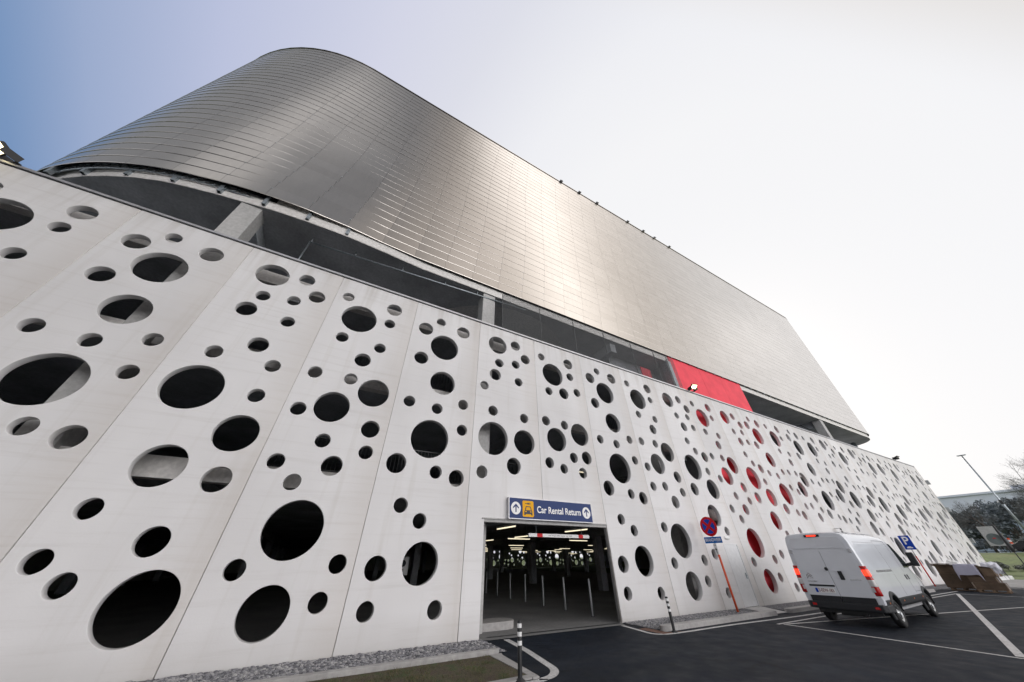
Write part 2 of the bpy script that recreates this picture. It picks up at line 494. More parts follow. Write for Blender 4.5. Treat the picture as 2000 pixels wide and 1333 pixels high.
# grass tufts in the soil bed
b = MB()
tufts = [(random.uniform(-6, 3.05), random.uniform(-3.28, -1.68)) for _ in range(150)]
for i in range(15000):
    if i % 3 == 0: x, y = random.uniform(-6, 3.12), random.uniform(-3.3, -1.64)
    else:
        tx, ty = random.choice(tufts); x = random.gauss(tx, .07); y = min(-1.64, max(-3.3, random.gauss(ty, .07)))
        x = min(x, 3.13)
    if noise.noise(Vector((x * 1.3, y * 1.3, 0))) < -.12 and random.random() < .8: continue
    h = random.uniform(.02, .075); a = random.random() * 6.28; w = .0035
    dx, dy = cos(a) * w, sin(a) * w; lx, ly = random.uniform(-.05, .05), random.uniform(-.05, .05)
    b.face([(x - dx, y - dy, .015), (x + dx, y + dy, .015), (x + lx, y + ly, h)])
tag(b.build('grass', M['blade'], weld=False, recalc=False), kind='stuff')

# ------------------------------------------------------------------ the building
TOP = 11.0
TA = [(1.14,10.30,.21),(2.2,10.11,.31),(.55,9.73,.31),(1.46,9.05,.6),(.6,8.28,.28),(1.6,7.4,.5),(2.52,6.68,.21),(.5,6.4,.21),(1.53,6.32,.21),(2.57,5.68,.21),(1.44,5.2,.66),(.5,4.28,.31),(1.8,4.14,.21),(2.53,4.02,.27),(.88,3.12,.21),(1.51,2.74,.21),(1.72,1.72,.51),(.54,1.62,.28),(.51,.76,.21),(2.28,.7,.21)]
TB = [(1.94,10.3,.26),(.95,10.05,.49),(2.47,9.67,.27),(1.9,9.22,.21),(1.05,9.07,.21),(.87,8.41,.28),(2.05,8.32,.21),(1.67,7.24,.27),(.82,6.71,.21),(2.28,6.64,.21),(2.27,5.65,.21),(.88,5.6,.64),(2.28,4.56,.49),(1.23,3.62,.48),(2.38,3.42,.3),(.61,2.69,.21),(1.87,2.14,.29),(.43,1.8,.21),(.96,1.43,.21),(2.22,1.06,.6)]
TC = [(2.15,10.18,.3),(.42,10.12,.21),(2.13,9.43,.21),(1.05,9.26,.61),(.74,8.28,.21),(2.05,8.22,.21),(1.62,7.57,.27),(1.46,6.76,.21),(.4,6.74,.21),(2.28,6.43,.5),(1.22,5.71,.5),(.38,5.48,.21),(2.49,5.2,.28),(1.3,4.66,.21),(2.54,4.48,.21),(1.75,4.0,.28),(.4,3.97,.21),(.95,3.5,.21),(1.37,2.44,.66),(2.6,1.72,.21),(.52,1.63,.21),(2.4,.98,.21),(1.37,.86,.49)]
TV = [h for h in TC if h not in ((.4,3.97,.21),(.95,3.5,.21))] + [(.43,4.59,.21),(.45,2.92,.21)]
TD = [(1.98,10.09,.27),(.88,9.84,.48),(2.57,9.56,.28),(2.33,8.97,.21),(1.26,8.88,.21),(2.55,8.32,.21),(1.61,8.23,.28),(1.44,7.36,.21),(1.9,6.83,.21),(2.62,6.59,.29),(1.15,5.88,.66),(2.4,5.77,.21),(2.28,4.85,.5),(.62,4.72,.31),(1.55,3.57,.49),(2.16,2.9,.2),(.5,1.94,.22),(.6,.55,.2)]
T1 = [(1.91,10.29,.27),(.95,10.02,.48),(2.45,9.66,.26),(1.91,9.21,.22),(1.05,9.05,.22),(.87,8.4,.28),(2.05,8.32,.21),(.38,7.75,.2),(.82,6.7,.22),(2.29,6.64,.21),(2.27,5.64,.49),(.87,5.59,.64),(1.77,4.66,.31),(.46,4.32,.22)]
T2 = [(2.12,10.17,.3),(.42,10.12,.21),(2.13,9.4,.22),(1.04,9.26,.61),(2.46,8.58,.22),(1.61,8.34,.29),(.72,8.27,.21),(.42,6.75,.22),(1.43,6.72,.21),(2.26,6.42,.51),(.92,6.0,.51),(2.48,5.41,.28),(1.75,5.33,.22),(.45,4.98,.22),(1.16,4.82,.2),(2.15,4.75,.22)]
def circ(cx, cy, r):
    n = 72 if r > .4 else 44
    return [(cx + r * cos(2 * pi * i / n), cy + r * sin(2 * pi * i / n)) for i in range(n)]
WT = .20
def panel_mesh(name, holes, outer):
    me = curve_mesh(name, [outer] + [circ(*h) for h in holes], WT / 2 - .008, .008)
    me.transform(face_minus_y(0, WT / 2, 0)); me.materials.append(M['wall'])
    return me
g0, g1 = .014, 2.986
full = [(g0, -.06), (g1, -.06), (g1, TOP), (g0, TOP)]
ME = {'A': panel_mesh('panel_a', TA, full), 'B': panel_mesh('panel_b', TB, full), 'C': panel_mesh('panel_c', TC, full),
      'V': panel_mesh('panel_v', TV, full),
      'D': panel_mesh('panel_d', TD, full),
      'E': panel_mesh('panel_e', TD, [(g0, -.06), (1.44, -.06), (1.44, 2.36), (2.56, 2.36), (2.56, -.06), (g1, -.06), (g1, TOP), (g0, TOP)]),
      '1': panel_mesh('panel_entry_left', T1, [(g0, -.06), (.62, -.06), (.62, 2.92), (g1, 2.92), (g1, TOP), (g0, TOP)]),
      '2': panel_mesh('panel_entry_right', T2, [(g0, 2.92), (g1, 2.92), (g1, TOP), (g0, TOP)])}
SEQ = {-6:'A',-5:'B',-4:'C',-3:'A',-2:'B',-1:'C',0:'A',1:'1',2:'2',3:'A',4:'V',5:'E',6:'C',7:'D',8:'A',9:'V',10:'A',11:'C',12:'B',13:'V',14:'B',15:'A',16:'C',17:'A',18:'B',19:'A',20:'C'}
bld = tag(empty('parking_garage', (22, 0, 0)),
          'multi-storey car park with white concrete base full of round holes and curved metal-clad upper floors', 'building')
BX = Matrix.Translation((-22, 0, 0))
def part(b, name, mats, parent=bld, **k):
    o = b.build(name, mats, None, **k)
    if parent: o.parent = parent; o.matrix_parent_inverse = BX
    return o
for k, t in SEQ.items():
    o = link('concrete_panel', ME[t], bld); o.matrix_parent_inverse = BX; o.location = (3 * k, 0, 0)
for k in range(10, 26):                      # far facade of the same precast panels
    o = link('concrete_panel', ME['ABC'[k % 3]], bld); o.matrix_parent_inverse = BX; o.location = (3 * k, 76.0, 0)
# sealant in the joints
b = MB()
for k in range(-5, 21): b.box(3 * k - .014, 3 * k + .014, .034, .05, .0 if k != 2 else 2.95, TOP)
part(b, 'joint_seal', M['seal'])
# lintel over the car entrance
b = MB(); b.box(3.60, 8.985, .012, .30, 2.80, 2.915); b.box(3.55, 9.0, -.03, .011, 2.885, 2.922); part(b, 'lintel', M['slab_light'], bevel=.004)
# parapet coping, with a dark strip below standing in for its shadow line
b = MB(); b.box(-18, 63.02, -.05, .24, TOP + .035, TOP + .115); b.box(-18, 63.0, -.012, .2, TOP, TOP + .034, 1)
part(b, 'parapet_coping', [M['coping'], M['dkmetal']])
# solid outer walls
b = MB()
b.box(-18.2, -18.0, 0, 76.2, -.1, TOP); b.box(63.0, 63.2, 0.0, 48.0, -.1, TOP); b.box(63.0, 78, 48.01, 48.2, -.1, TOP)
b.box(-18, 30, 76.0, 76.2, -.1, TOP); b.box(78, 78.2, 48.2, 76.2, -.1, TOP)
part(b, 'outer_wall', M['slab_light'])
# decks
b = MB()
for z0, z1 in ((3.50, 4.02), (7.02, 7.56), (10.42, 10.95)):
    b.box(-17.9, 62.9, 1.0, 48.0, z0 + .22, z1 - .02); b.box(-17.9, 77.9, 48.01, 75.9, z0 + .22, z1 - .02); de = MB(); de.box(-17.9, 62.9, .98, 1.3, z0, z1); part(de, 'deck_edge', M['fascia'])
    for i in range(9):
        x = -15.6 + 11.1 * i
        b.box(x - .2, x + .2, 1.31, 47.8, z0 - .3, z0 + .215)
part(b, 'parking_deck', M['slab'])
# inner back walls that close the upper parking levels
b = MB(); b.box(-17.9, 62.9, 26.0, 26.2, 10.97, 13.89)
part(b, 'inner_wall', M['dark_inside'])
# railings at the deck edges
b = MB()
for z in (4.02, 7.56):
    for k in range(170):
        x = -3.4 + k * .125
        b.box(x - .006, x + .006, 1.05, 1.062, z + .02, z + 1.0)
    b.box(-3.45, 17.8, 1.04, 1.07, z + 1.0, z + 1.03); b.box(-3.45, 17.8, 1.04, 1.07, z + .04, z + .06)
part(b, 'railing', M['dkmetal'], weld=False, recalc=False)
# columns
for x, h in ((-18.5, 13.89), (-7.33, 13.89), (3.72, 13.89), (14.8, 10.43), (29.3, 10.43), (43.6, 13.89), (54.5, 10.43)):
    b = MB(); b.box(x - .36, x + .36, .79, 1.5, 0, h); part(b, 'column', M['slab_light'], bevel=.02)
for i in range(8):
    for j in range(1, 7):
        x = -15.6 + 11.1 * i; y = 1 + 9.3 * j
        b = MB(); b.box(x - .25, x + .25, y - .25, y + .25, 0, 3.2); part(b, 'inner_column', M['slab'])

# upper volume ---------------------------------------------------------------
def plan_curve(off):
    """front outline of the clad volume, off = outward offset; returns f(s)->(x,y,nx,ny), length"""
    R1, R2 = 11.3, 3.2
    segs = []
    segs.append(('l', (-18.5, 26.0), (-18.5, 11.9), (-1, 0)))
    segs.append(('a', (-7.2, 11.9), R1, pi, 1.5 * pi))
    segs.append(('l', (-7.2, .6), (56.4, .6), (0, -1)))
    segs.append(('a', (56.4, 3.8), R2, 1.5 * pi, 2 * pi))
    segs.append(('l', (59.6, 3.8), (59.6, 26.0), (1, 0)))
    lens = []
    for s in segs:
        lens.append((Vector(s[2]) - Vector(s[1])).length if s[0] == 'l' else s[2] * abs(s[4] - s[3]))
    tot = sum(lens)
    def f(s):
        s = max(0, min(tot - 1e-6, s))
        for sg, L in zip(segs, lens):
            if s <= L:
                t = s / L
                if sg[0] == 'l':
                    p = Vector(sg[1]).lerp(Vector(sg[2]), t); n = sg[3]
                else:
                    a = sg[3] + (sg[4] - sg[3]) * t; n = (cos(a), sin(a)); p = Vector(sg[1]) + Vector(n) * sg[2]
                return p.x, p.y, n[0], n[1]
            s -= L
        return segs[-1][2][0], segs[-1][2][1], 1, 0
    def g(s, k=0.0):
        x, y, nx, ny = f(s)
        t = (x + 5.2) / 4.4                     # the corner bulges a little before it turns
        if k > 0 and y < 1.4 and abs(t) < 1: y -= .28 * k * (1 - t * t) ** 2
        return x, y, nx, ny
    return g, tot
PF, PL = plan_curve(0)
ZB, ROW, NR, SW = 14.45, .601, 32, 1.60
S0 = 0.0
bA = MB()
clips = MB()
nst = int(PL / SW)
for r in range(NR):
    z0 = ZB + r * ROW; z1 = z0 + ROW
    drift = .10 * sin(r * .23) + .04 * r
    for j in range(-1, nst + 2):
        sa = j * SW + drift; sb = sa + SW - .008
        if sb < 0 or sa > PL: continue
        kb = max(0, 1 - r / 14) ** 1.5; xa, ya, nxa, nya = PF(sa, kb); xb, yb, nxb, nyb = PF(sb, kb)
        if ya > 20 and yb > 20: continue
        j1 = random.uniform(-.0016, .0016); j2 = j1 + random.uniform(-.0012, .0012); jt = random.uniform(-.001, .001)
        ob_, ot = (.020 if xa < 1.5 else .020 - .011 * min(1, (xa - 1.5) / 6)), .002
        def P(x, y, nx, ny, o, z): return (x + nx * o, y + ny * o, z)
        # one sheet, rolled to the curve: several strips across where the wall turns
        m = 6 if (xa < -6.5 or xb > 55.5) else 1
        ring_ = [PF(sa + (sb - sa) * q / m, kb) for q in range(m + 1)]
        jj = [j1 + (j2 - j1) * q / m for q in range(m + 1)]
        top = [P(*p, ot + jt, z1 + .03) for p in ring_]; bot = [P(*p, ob_ + d, z0 - .02) for p, d in zip(ring_, jj)]
        lip = [P(*p, ob_ - .24 * ob_ + d, z0 - .036) for p, d in zip(ring_, jj)]; und = [P(*p, .003, z0 - .037) for p in ring_]
        bA.grid([bot, top], 0, sm=True); bA.grid([lip, bot], 0, sm=True); bA.grid([und, lip], 0, sm=False)
        if xa < 8 and ya < 6:
            tx, ty = -nya, nxa
            zz = Vector((0, 0, 1)); T = Vector((tx, ty, 0))
            q0 = Vector(P(xa, ya, nxa, nya, .012, z1 - .05)) - T * .006
            clips.face([q0 - T * .05, q0 + T * .05, q0 + T * .05 + zz * .016, q0 - T * .05 + zz * .016])
part(bA, 'metal_cladding', M['clad'], weld=False, recalc=False)
part(clips, 'cladding_clip', M['galv'], weld=False, recalc=False)['kind'] = 'stuff'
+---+
TASK INSTRUCTIONS ->
Transcribe the opening line of the listing above, please, and every line after it through the line with "weld=False, recalc=False), kind='stuff')", word for word, without pictures.

FULL OUTPUT ->
Write part 2 of the bpy script that recreates this picture. It picks up at line 494. More parts follow. Write for Blender 4.5. Treat the picture as 2000 pixels wide and 1333 pixels high.
# grass tufts in the soil bed
b = MB()
tufts = [(random.uniform(-6, 3.05), random.uniform(-3.28, -1.68)) for _ in range(150)]
for i in range(15000):
    if i % 3 == 0: x, y = random.uniform(-6, 3.12), random.uniform(-3.3, -1.64)
    else:
        tx, ty = random.choice(tufts); x = random.gauss(tx, .07); y = min(-1.64, max(-3.3, random.gauss(ty, .07)))
        x = min(x, 3.13)
    if noise.noise(Vector((x * 1.3, y * 1.3, 0))) < -.12 and random.random() < .8: continue
    h = random.uniform(.02, .075); a = random.random() * 6.28; w = .0035
    dx, dy = cos(a) * w, sin(a) * w; lx, ly = random.uniform(-.05, .05), random.uniform(-.05, .05)
    b.face([(x - dx, y - dy, .015), (x + dx, y + dy, .015), (x + lx, y + ly, h)])
tag(b.build('grass', M['blade'], weld=False, recalc=False), kind='stuff')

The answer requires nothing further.